Tidak banyak juga dari kita yang justru terjatuh pada lembah ego narsistik, baik yang ada dalam diri maupun pasangan. Lalu percintaan mulai terasa asing dan beralih menjadi persoalan merasakan cinta yang narsistik itu sendiri, bukan bagaimana tentang hubungan itu terjalin. Seperti perasaan untuk tetap merindukan dan menginginkan segala yang dicitrakan oleh kekasih, utamanya melalui upaya gombal-menggombal. Bualan itu lah satu hal yang paling bisa untuk ditolerir bersama.

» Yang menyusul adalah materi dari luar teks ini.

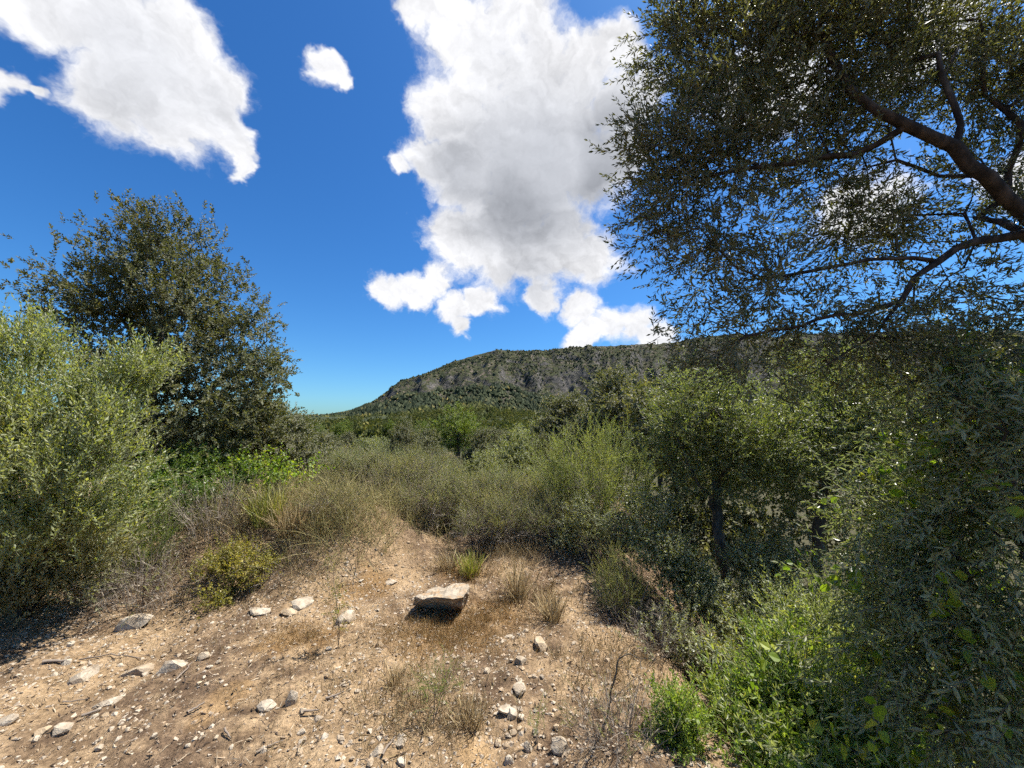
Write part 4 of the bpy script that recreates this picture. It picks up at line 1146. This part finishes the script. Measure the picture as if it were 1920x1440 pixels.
def build_boulder():
    """slab-like boulder: flat pale top tipped to the sun, overhanging dark front"""
    rng = np.random.default_rng(4)
    P = [(778, 1118, 3.40), (800, 1110, 3.62), (828, 1098, 3.80), (862, 1093, 3.85), (883, 1098, 3.70), (868, 1120, 3.32), (850, 1123, 3.25), (815, 1119, 3.28), (792, 1124, 3.30),
         (773, 1136, 3.50), (802, 1143, 3.56), (846, 1153, 3.54), (868, 1143, 3.50), (880, 1124, 3.72), (800, 1120, 3.75)]
    pts = np.array([at(*p) for p in P])
    base = np.array([pts[:, 0].mean(), 3.55, 0]); base[2] = H(base[0], base[1])
    bm = bmesh.new()
    for p in pts - base:
        bm.verts.new(p)
    bmesh.ops.convex_hull(bm, input=bm.verts)
    for e in list(bm.verts):
        if not e.link_faces: bm.verts.remove(e)
    bmesh.ops.triangulate(bm, faces=bm.faces)
    for _ in range(4):
        bmesh.ops.subdivide_edges(bm, edges=bm.edges, cuts=1, use_grid_fill=True)
        bmesh.ops.triangulate(bm, faces=bm.faces)
        if len(bm.faces) > 6000: break
    bm.normal_update()
    nv = {v: v.normal.copy() for v in bm.verts}
    co = np.array([v.co[:] for v in bm.verts])
    n = 0.030 * fbm(co[:, 0] * 9 + co[:, 2] * 5, co[:, 1] * 9 + co[:, 2] * 7, 4, .6)
    dd = np.abs(fbm(co[:, 0] * 16 + 7, co[:, 1] * 16 - co[:, 2] * 13, 3, .6)) * -0.022
    for v, a, e in zip(list(bm.verts), n, dd):
        v.co += nv[v] * (a + e)
    me = bpy.data.meshes.new('boulder'); bm.to_mesh(me); bm.free()
    me.materials.append(M['boulder'])
    o = bpy.data.objects.new('boulder', me); COL.objects.link(o); o.location = base
    tag(o, 'large pale flat-topped limestone boulder with dark overhanging front on the path', 'boulder')
build_boulder()

STONES = [
    ('angular pale stone with dark underside at the foot of the bank', 252, 1178, 62, (1, .7, .55), -.25, .3),
    ('long flat dark-fronted stone in the row of rubble', 322, 1258, 70, (1, .4, .32), -.08, .1),
    ('broad low grey stone left of the long flat one', 255, 1262, 58, (1, .7, .4), -.1, .4),
    ('pale wedge-shaped stone standing apart in the reddish soil', 155, 1272, 40, (1, .8, .6), -.3, .5),
    ('white pebble-like stone beside the dark stick', 124, 1246, 26, (1, .7, .5), 0, .2),
    ('small pale upright stone at the end of the rubble row', 384, 1235, 26, (1, .8, .8), .2, 1.0),
    ('white triangular stone beside the upright slab', 500, 1328, 36, (1, .7, .6), -.25, .3),
    ('upright narrow white slab leaning in the dark soil', 545, 1322, 24, (1, .5, 1.9), .15, .6),
    ('ochre flat stone with shadow beneath near the dirt edge', 205, 1322, 52, (1, .5, .35), -.15, .4),
    ('yellowish rounded stone in the near reddish dirt', 78, 1376, 26, (1, .8, .6), 0, .9),
    ('chunky pale stone right of the yellowish one', 115, 1372, 38, (1, .8, .55), 0, .1),
    ('ochre stone cut by the edge of the picture', 8, 1362, 46, (1, .7, .5), -.1, .2),
    ('grey-white stone lying on top of the stony bank', 570, 1138, 44, (1, .7, .5), 0, .3),
    ('low whitish stone beside the grey-white one on the bank', 545, 1150, 40, (1, .6, .35), .1, .2),
    ('flat buried pale slab on the bank left of the sapling', 485, 1148, 48, (1, .6, .25), 0, .1),
    ('rounded grey-pink stone behind the thin sapling', 650, 1165, 44, (1, .8, .6), 0, .7),
    ('small pale stone with dark notch right of the boulder', 1014, 1212, 30, (1, .9, .8), .2, .4),
    ('white chip right below the dry grass tuft', 955, 1194, 20, (1, .7, .4), 0, .2),
    ('ragged whitish stone at the foot of the dry grass tuft', 985, 1186, 18, (1, .8, .7), 0, 1.2),
    ('long pale slanting stone in the rubble patch below the boulder', 975, 1245, 34, (1, .6, .5), .5, .5),
    ('pale narrow stone in the middle of the rubble patch', 915, 1262, 26, (1, .6, .5), .5, .8),
    ('broad whitish stone at the lower edge of the rubble patch', 975, 1296, 36, (1, .8, .5), .3, .6),
    ('tan wedge stone overhanging a dark hole', 946, 1336, 34, (1, .7, .7), .4, .5),
    ('pale split stone leaning on the tan wedge stone', 963, 1342, 26, (1, .5, .9), .6, .7),
    ('long brownish stone sliding down the near slope', 1050, 1408, 48, (1, .45, .5), .75, .2),
    ('narrow pale stone beside the long brownish one', 988, 1408, 30, (1, .5, .6), .8, .4),
    ('white angular stone by a dry stick at the bottom edge', 706, 1416, 32, (1, .7, .7), -.4, .5),
    ('pale cream stone at the bottom edge right of the stick', 752, 1395, 30, (1, .8, .7), -.3, .9),
    ('small round white stone in the gravel below the path', 596, 1352, 18, (1, .9, .8), 0, .1),
    ('orange-tan block at the bottom edge', 952, 1432, 24, (1, .7, 1.0), 0, .3),
    ('pale stone standing on the trodden patch below the path', 712, 1212, 18, (1, .8, .8), 0, .5),
    ('white flat chip in front of the boulder', 787, 1160, 15, (1, .7, .45), 0, .2),
    ('flat pale slab in the path at the crest', 735, 1092, 30, (1, .8, .25), 0, .4),
]
for i, (lb, px, py, w, sq, ti, tu) in enumerate(STONES):
    stone_obj(lb, px, py, w, sq, 300 + i, ti, tu)

# many small loose stones that look alike
sr = np.random.default_rng(8)
smalls = []
for k in range(8):
    V, F = rock_geo(sr, ICO1 if k % 2 else ICO2, 7, (1, sr.uniform(.6, .9), sr.uniform(.4, .7)), .03)
    mb = MB(); mb.add(V, F)
    smalls.append(mb.mesh('small_stone', [M['stone']]))
zones = [(60, 1210, 480, 1300, 60), (0, 1290, 480, 1430, 36), (470, 1110, 680, 1190, 34), (560, 1200, 760, 1440, 50), (880, 1210, 1060, 1440, 60), (620, 1000, 780, 1110, 26), (1050, 1150, 1260, 1330, 22), (180, 1130, 440, 1200, 22)]
for (x0, y0, x1, y1, n) in zones:
    for _ in range(n):
        g = ground_hit(sr.uniform(x0, x1), sr.uniform(y0, y1))
        o = bpy.data.objects.new('small_stone', smalls[sr.integers(0, 8)])
        COL.objects.link(o)
        s = 0.010 + 0.022 * sr.random() ** 2
        o.location = g + np.array([0, 0, s * .15]); o.rotation_euler = (sr.normal(0, .3), sr.normal(0, .3), sr.uniform(0, 6.28)); o.scale = (s, s, s)
        tag(o, 'small pale limestone chip lying loose on the stony ground', 'stone', 'small loose stones on the ground')

def build_gravel():
    rng = np.random.default_rng(31)
    n = 46000
    x = rng.uniform(-4.2, 1.7, n); y = 1.4 + 4.6 * rng.random(n) ** 1.25
    dens = sst(-.25, .3, fbm(x * 1.4 + 2, y * 1.4, 3)) * .8 + .2
    dens = dens * np.where(x > 1.4, .4, 1)
    k = rng.random(n) < dens
    x, y = x[k], y[k]; n = len(x)
    s = 0.0035 + 0.017 * rng.random(n) ** 2.8
    z = H(x, y) + 0.020 * fbm(x * 13, y * 13, 3, 0.6) + 0.016 * np.maximum(fbm(x * 7 + 50, y * 7, 3), 0)
    mb = MB()
    OV = np.array([[1, 0, 0], [-1, 0, 0], [0, 1, 0], [0, -1, 0], [0, 0, 1], [0, 0, -1.0]]); OF = np.array([[0, 2, 4], [2, 1, 4], [1, 3, 4], [3, 0, 4], [2, 0, 5], [1, 2, 5], [3, 1, 5], [0, 3, 5]])
    for q in range(8):
        if q < 1:
            V, F = rock_geo(rng, ICO1, 5, (1, .8, .6), .06)
            sel = (np.arange(n) % 8 == q)
        else:
            V, F = OV * rng.uniform(.6, 1.1, (6, 1)) * np.array([1, .8, .6]) + rng.normal(0, .15, (6, 3)), OF
            sel = (np.arange(n) % 8 == q)
        m = sel.sum()
        mb.inst((V, F, np.zeros(len(F), int)), frames(np.tile([[0, 0, 1.0]], (m, 1)) + rng.normal(0, .25, (m, 3)), rng.uniform(0, 6.28, m)), np.stack([x, y, z], -1)[sel], s[sel])
    o = mb.build('gravel', [M['gravel']])
    tag(o, 'pale limestone gravel strewn over the dry ground', None, None, 'stuff')
build_gravel()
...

Pria: Sayang! Sungguh, aku tak butuh berjuta mimpi jika kau di sisi, dan menemani sampai batas usia nanti.

Perempuan: Ahh sayang, cooo switt aneeett deh.

Melalui pengandaian percakapan di atas, dengan disadari atau tidaknya, lembah ego narsistik ini terus bertahan dan kian menukik. Seolah membuktikan benar adanya dekadensi di dalam sebuah cinta. Lantas hubungan menjadi suatu yang komersial, dan teramplifikasi dengan baik melalui media sosial.

Tidak ayal kita sering melihat berbagai macam kemesraan diumbar di lini masa, atau anak sekarang mungkin memeliharanya dengan sebutan public display affection (PDA). Seolah kurang afdhol memang jika tidak melakukannya, dan jangan lupa untuk turut menghiasinya dengan kutipan-kutipan syahdu dari Tere Liye seorang penulis yang mahaproduktif, sebagai kepsyen di bawah foto tersebut.

Sering kali kita luput menyadari, bahwa dari fenomena tersebut memunculkan sebuah stigma tersendiri dan kita sendiri yang memeliharanya. Dengan kita tidak menampilkan kepada khalayak bahwa keintiman itu masih ada, seakan-akan yang terjadi kehidupan berpasangan yang dijalani sudah membosankan, dan mungkin cinta juga sudah tidak layak dipertahankan. Tapi apakah benar adanya? Bisa jadi iya, bisa juga tidak. Silakan tanyakan pada diri dan pasangan masing-masing.

Tapi satu hal yang jelas, basa-basi dalam cinta itu bisa menyelamatkan hidupmu. Khususnya jika kekasihmu sudah tidak mengunggah foto kalian ke dalam Instagram, atau dirinya mulai menuliskan patahan-patahan sajak tentang malam yang kalian sendiri tidak yakin pernah melalui saat itu bersamanya, sesungguhnya kalian patut curiga. Sebab kamu tidak pernah tahu, bahwa seseorang mungkin telah mencuri cinta kekasihmu, dan seseorang itu bukan kamu, melainkan yang lainnya.